** Start SUPPLIED RECORDS **

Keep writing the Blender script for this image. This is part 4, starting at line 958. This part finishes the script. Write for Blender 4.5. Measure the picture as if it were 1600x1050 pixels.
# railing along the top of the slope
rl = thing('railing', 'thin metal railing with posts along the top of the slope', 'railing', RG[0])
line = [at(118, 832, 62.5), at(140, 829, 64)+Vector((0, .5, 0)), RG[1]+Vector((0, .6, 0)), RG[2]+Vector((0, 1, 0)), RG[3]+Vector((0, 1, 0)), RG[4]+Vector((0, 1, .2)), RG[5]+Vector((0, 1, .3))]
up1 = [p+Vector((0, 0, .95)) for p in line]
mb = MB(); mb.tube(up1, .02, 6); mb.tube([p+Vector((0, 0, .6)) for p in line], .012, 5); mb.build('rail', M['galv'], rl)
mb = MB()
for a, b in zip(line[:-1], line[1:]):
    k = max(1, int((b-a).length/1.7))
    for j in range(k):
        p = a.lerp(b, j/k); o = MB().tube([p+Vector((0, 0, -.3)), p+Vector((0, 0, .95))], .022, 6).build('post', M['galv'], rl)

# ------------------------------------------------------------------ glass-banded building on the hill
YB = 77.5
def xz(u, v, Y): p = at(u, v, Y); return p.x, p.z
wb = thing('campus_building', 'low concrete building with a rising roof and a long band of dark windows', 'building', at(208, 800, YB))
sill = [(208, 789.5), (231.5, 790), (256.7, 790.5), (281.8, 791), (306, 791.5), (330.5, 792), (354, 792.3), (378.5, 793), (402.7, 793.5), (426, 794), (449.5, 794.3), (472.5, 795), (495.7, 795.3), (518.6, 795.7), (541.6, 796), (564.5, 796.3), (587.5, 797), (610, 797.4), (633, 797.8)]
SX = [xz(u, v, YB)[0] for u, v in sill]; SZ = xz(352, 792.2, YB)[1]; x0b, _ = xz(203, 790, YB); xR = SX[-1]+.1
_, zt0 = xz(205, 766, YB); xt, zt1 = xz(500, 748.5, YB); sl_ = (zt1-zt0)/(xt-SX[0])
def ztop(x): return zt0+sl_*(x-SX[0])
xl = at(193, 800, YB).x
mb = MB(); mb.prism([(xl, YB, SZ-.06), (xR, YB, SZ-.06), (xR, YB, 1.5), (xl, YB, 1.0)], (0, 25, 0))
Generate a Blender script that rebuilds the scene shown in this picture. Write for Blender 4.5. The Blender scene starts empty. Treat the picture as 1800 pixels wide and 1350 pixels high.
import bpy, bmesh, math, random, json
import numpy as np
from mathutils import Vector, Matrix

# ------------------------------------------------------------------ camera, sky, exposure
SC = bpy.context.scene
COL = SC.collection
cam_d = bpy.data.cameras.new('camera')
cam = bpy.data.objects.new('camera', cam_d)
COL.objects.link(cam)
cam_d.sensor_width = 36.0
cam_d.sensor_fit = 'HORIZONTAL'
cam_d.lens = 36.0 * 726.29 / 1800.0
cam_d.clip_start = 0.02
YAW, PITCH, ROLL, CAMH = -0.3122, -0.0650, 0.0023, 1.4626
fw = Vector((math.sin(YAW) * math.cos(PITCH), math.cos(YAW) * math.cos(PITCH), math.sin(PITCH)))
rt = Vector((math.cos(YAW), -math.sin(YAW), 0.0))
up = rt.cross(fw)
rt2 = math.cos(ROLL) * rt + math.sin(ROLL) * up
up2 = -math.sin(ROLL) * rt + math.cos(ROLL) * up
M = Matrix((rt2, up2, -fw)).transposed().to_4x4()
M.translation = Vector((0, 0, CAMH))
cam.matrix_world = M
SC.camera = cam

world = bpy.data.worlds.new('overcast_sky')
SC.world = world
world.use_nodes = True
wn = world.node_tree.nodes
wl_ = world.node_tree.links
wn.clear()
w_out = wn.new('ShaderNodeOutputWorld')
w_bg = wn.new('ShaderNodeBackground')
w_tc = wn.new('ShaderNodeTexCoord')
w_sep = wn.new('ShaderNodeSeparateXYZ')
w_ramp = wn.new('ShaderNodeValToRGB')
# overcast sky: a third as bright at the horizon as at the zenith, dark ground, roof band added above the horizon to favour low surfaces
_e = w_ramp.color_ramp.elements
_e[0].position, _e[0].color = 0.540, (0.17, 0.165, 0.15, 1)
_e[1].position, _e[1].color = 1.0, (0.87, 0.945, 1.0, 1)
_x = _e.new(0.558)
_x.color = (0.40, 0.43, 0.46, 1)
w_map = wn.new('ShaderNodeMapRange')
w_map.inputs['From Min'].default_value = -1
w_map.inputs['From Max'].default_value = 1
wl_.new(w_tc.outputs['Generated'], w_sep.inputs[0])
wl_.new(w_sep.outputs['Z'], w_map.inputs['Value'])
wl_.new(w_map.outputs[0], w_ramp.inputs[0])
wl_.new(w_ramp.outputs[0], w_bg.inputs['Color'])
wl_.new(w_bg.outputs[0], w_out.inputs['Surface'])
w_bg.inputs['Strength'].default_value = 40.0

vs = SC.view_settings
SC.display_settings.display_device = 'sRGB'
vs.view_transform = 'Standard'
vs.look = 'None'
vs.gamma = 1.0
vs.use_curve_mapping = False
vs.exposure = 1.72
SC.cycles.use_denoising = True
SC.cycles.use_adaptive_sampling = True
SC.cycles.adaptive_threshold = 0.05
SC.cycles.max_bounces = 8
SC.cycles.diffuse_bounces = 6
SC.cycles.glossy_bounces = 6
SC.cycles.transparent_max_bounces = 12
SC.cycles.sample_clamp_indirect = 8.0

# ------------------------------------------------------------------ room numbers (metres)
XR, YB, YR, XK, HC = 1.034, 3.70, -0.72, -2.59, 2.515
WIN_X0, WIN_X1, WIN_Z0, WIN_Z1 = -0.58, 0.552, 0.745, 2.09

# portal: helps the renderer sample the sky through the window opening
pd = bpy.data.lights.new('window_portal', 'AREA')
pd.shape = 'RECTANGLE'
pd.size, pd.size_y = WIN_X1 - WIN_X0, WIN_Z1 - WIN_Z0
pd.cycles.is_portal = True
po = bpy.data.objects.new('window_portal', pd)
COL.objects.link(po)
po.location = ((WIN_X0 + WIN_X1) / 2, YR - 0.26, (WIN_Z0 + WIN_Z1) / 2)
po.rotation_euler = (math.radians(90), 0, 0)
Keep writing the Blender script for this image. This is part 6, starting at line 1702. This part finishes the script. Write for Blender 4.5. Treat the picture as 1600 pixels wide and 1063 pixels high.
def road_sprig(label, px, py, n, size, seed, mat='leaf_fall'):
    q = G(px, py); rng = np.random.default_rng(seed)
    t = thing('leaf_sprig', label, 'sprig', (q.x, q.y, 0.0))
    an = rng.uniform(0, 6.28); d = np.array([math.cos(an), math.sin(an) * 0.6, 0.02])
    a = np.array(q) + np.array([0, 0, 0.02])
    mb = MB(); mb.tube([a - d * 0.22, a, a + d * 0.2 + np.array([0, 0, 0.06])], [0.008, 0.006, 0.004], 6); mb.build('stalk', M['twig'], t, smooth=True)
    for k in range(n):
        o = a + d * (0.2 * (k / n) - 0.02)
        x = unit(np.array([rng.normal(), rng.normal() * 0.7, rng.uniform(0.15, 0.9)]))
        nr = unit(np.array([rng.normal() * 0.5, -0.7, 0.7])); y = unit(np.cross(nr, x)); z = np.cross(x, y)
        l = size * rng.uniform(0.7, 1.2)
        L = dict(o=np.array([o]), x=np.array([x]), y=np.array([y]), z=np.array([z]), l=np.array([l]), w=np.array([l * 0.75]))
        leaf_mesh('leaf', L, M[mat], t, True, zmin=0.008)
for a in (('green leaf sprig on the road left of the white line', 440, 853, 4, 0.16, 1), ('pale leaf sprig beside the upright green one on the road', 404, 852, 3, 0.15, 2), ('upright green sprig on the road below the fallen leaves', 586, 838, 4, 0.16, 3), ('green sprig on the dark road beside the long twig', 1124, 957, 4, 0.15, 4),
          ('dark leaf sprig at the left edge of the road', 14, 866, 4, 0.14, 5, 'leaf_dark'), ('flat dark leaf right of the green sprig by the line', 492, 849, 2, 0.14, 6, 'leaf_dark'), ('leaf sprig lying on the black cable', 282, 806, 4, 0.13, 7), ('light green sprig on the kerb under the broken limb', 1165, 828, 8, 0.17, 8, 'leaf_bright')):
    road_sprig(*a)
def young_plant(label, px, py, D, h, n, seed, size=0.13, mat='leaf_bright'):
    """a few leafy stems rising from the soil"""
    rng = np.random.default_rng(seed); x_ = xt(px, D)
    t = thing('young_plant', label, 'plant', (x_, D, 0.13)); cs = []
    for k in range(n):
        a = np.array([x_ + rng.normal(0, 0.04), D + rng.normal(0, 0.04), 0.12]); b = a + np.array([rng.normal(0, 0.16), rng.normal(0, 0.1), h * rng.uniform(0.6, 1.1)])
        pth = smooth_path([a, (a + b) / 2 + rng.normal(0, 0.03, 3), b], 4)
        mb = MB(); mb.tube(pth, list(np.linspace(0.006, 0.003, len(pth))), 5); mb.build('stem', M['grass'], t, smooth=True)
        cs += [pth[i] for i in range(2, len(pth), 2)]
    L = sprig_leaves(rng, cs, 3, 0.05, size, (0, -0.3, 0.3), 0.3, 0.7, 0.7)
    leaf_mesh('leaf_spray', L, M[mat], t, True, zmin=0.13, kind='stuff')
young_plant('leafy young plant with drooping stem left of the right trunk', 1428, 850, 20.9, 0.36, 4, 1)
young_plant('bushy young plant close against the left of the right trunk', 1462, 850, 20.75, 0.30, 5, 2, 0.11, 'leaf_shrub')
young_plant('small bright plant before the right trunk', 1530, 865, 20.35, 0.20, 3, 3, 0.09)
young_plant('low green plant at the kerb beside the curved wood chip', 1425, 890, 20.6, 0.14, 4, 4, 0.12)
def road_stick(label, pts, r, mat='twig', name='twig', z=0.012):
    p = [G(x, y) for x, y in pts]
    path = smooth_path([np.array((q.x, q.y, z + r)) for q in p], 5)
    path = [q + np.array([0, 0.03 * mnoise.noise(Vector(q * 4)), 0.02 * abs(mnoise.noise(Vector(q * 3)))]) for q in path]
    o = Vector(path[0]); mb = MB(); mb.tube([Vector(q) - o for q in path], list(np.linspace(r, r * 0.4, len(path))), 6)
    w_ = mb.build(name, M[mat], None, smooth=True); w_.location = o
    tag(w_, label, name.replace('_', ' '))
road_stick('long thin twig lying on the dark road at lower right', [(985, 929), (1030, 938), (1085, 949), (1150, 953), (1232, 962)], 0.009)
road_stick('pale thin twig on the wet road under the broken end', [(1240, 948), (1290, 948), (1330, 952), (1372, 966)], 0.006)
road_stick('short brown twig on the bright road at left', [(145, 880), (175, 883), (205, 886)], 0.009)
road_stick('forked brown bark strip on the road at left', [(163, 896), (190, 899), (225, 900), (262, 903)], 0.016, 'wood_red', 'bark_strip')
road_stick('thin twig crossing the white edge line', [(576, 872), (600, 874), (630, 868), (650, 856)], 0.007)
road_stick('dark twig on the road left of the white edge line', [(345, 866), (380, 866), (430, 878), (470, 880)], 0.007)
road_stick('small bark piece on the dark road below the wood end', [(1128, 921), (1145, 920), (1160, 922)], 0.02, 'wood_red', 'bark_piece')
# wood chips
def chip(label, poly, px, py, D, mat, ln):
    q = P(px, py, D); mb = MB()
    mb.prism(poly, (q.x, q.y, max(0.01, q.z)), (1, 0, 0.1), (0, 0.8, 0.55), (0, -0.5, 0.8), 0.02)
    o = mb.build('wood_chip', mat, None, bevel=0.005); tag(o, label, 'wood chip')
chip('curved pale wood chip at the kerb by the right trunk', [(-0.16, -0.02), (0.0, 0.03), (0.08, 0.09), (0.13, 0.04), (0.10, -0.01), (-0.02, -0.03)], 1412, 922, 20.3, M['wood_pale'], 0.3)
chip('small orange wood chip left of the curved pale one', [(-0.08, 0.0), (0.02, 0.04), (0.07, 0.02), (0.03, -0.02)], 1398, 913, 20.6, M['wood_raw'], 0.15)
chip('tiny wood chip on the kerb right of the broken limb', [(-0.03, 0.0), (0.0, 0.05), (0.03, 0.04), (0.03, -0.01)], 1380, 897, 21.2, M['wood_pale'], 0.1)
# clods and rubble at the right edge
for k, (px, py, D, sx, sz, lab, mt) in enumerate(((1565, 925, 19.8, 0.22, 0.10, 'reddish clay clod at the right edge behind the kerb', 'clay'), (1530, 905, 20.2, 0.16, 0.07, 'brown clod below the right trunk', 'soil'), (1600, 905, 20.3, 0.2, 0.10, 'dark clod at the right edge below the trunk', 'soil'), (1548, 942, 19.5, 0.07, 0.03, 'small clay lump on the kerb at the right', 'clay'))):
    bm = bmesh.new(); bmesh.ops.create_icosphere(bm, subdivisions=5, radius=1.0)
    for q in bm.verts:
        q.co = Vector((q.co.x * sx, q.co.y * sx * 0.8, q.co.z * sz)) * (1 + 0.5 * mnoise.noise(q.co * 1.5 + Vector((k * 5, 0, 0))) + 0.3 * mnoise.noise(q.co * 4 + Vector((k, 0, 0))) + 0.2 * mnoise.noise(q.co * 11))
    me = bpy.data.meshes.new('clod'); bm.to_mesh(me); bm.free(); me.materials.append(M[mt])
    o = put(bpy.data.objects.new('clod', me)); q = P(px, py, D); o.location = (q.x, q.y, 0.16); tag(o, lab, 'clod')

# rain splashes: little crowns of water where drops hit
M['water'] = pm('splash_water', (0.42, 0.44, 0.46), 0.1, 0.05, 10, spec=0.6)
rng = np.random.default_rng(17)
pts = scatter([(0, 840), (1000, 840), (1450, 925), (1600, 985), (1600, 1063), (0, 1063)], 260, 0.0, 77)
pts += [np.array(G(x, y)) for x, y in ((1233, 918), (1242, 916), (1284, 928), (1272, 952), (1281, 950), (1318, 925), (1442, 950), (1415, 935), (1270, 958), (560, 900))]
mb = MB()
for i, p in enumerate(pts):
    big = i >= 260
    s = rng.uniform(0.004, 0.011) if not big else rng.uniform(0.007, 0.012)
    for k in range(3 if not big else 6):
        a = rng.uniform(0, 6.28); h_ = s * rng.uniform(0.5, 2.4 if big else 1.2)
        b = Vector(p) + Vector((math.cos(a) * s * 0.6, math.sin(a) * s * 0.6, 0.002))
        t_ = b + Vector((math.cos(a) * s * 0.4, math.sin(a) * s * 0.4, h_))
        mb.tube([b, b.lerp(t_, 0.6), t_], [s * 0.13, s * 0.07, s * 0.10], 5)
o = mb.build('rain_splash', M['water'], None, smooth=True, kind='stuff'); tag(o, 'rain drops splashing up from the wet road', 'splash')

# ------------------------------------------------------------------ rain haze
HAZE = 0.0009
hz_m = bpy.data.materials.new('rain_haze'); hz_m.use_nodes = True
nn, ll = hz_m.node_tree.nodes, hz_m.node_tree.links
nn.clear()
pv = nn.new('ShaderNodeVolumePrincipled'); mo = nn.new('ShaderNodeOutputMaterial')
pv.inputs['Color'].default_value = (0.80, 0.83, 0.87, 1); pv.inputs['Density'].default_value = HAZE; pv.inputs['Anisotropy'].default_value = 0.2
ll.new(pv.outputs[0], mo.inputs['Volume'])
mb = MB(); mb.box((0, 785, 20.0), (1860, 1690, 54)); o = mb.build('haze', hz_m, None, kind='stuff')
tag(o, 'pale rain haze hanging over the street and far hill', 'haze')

** End SUPPLIED RECORDS **

--- REQUIREMENT ---
Repeat, word for word, only the lines from the line holding "Generate a Blender" through the line holding "from mathutils import Vector, Matrix", with both of those lines included.

--- WRITTEN ANSWER ---
Generate a Blender script that rebuilds the scene shown in this picture. Write for Blender 4.5. The Blender scene starts empty. Treat the picture as 1800 pixels wide and 1350 pixels high.
import bpy, bmesh, math, random, json
import numpy as np
from mathutils import Vector, Matrix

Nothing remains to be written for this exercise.